Matthew 6:6 “But thou, when thou prayest, enter into thy closet and when thou hast shut thy door, pray to thy Father which is in secret.”

Why am I motivated to pray? Does my prayer life revolve around petition always, or am I seeking a deeper relationship with God? I have to admit that in my young Christian life, I did a lot of the “ask” kind of praying. It would always start with, “God please _____________.” Much of my prayer time concentrated on intercession as it does now, but it was not about growing in faith or seeking God’s will for my life. I was not reading the Bible faithfully at that time either. I was, however, very “churched”. I was involved in so many ministries and activities that I think I must have subconsciously believed I was growing closer to God through service. Nope, all I did was become part of the 10% worker-bee group. I was not a very good example to those I was trying to minister to. If there was a position that needed filled, my husband and I were always the ones to step up. This, of course, caused massive burnout. We were squeezing out what little we actually had, and we were not getting fed. We certainly were not looking for that spiritual nourishment ourselves. Although we did devotions in fits and starts, we were not consistent in any way. I think that at that time, we were counting on the church services to give us all we needed. Truly the underdeveloped walk of an immature Christian.

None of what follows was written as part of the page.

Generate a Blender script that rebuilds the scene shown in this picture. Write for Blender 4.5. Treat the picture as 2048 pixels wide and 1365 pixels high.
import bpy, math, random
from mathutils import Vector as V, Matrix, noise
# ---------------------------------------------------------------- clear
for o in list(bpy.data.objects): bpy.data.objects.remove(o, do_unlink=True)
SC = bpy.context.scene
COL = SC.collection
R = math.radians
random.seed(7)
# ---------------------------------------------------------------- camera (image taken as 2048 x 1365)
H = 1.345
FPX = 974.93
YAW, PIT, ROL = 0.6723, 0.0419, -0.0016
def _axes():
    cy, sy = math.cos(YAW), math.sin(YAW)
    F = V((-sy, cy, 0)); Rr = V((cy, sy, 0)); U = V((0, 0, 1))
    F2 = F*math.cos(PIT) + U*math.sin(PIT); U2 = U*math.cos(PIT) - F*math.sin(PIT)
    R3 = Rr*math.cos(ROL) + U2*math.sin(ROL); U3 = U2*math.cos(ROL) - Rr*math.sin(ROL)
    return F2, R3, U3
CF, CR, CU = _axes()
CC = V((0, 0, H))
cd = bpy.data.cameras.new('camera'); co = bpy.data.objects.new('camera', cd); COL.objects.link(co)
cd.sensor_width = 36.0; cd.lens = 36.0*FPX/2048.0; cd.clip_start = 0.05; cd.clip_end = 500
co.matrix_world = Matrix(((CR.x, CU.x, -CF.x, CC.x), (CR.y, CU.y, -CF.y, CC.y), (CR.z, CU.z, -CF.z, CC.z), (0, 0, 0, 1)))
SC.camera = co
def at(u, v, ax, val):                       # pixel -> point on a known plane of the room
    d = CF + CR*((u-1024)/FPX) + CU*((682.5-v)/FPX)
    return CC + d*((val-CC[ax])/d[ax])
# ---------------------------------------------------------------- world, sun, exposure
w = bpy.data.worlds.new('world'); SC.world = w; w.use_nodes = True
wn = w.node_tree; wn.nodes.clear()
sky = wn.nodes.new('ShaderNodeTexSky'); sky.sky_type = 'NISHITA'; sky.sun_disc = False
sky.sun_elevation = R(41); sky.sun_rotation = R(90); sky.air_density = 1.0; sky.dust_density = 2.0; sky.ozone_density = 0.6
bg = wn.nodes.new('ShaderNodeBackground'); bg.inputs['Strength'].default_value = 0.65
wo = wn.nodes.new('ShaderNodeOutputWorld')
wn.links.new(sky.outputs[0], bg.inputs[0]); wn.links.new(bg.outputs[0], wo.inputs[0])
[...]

One piece of wisdom that my husband always imparted to the kids (mostly teens) that we were teaching was to, “Keep their eyes on God and not on man, because man will disappoint you, but God never will.” (Unfortunately, my husband learned this lesson the hard way long ago, by being terribly let down by his youth leaders.) Today I read a similar thought in Chambers’ writing, although his was built around the idea of not having a showy faith to impress others. Still, wise and valuable council. It is reflective of the verse above about praying in secret. This is not to hide the fact that we pray, but to not make a show of that time we spend with God where we come into the presence of our Heavenly Father. There is nothing more powerful to me than my quiet alone time with God, where I can just pour out my heart and be still and listen. Corporate prayer is also a needed and valuable part of worship, and a time we can learn about the needs of our church body. Then I can bring those needs back into my alone time with God and intercede for them as well. Chambers writes, “Get into an inner chamber in which to pray where no one knows you are praying, shut the door and talk to God in secret. Have no other motive than to know your Father in heaven. It is impossible to conduct your life as a disciple without definite times of secret prayer.” I guess I would say it was impossible for me to conduct my life as a disciple successfully without quiet time in worship. Prayer at absolutely any point is wonderful, but for me, the uninterrupted time I spend with God is the most precious time of all.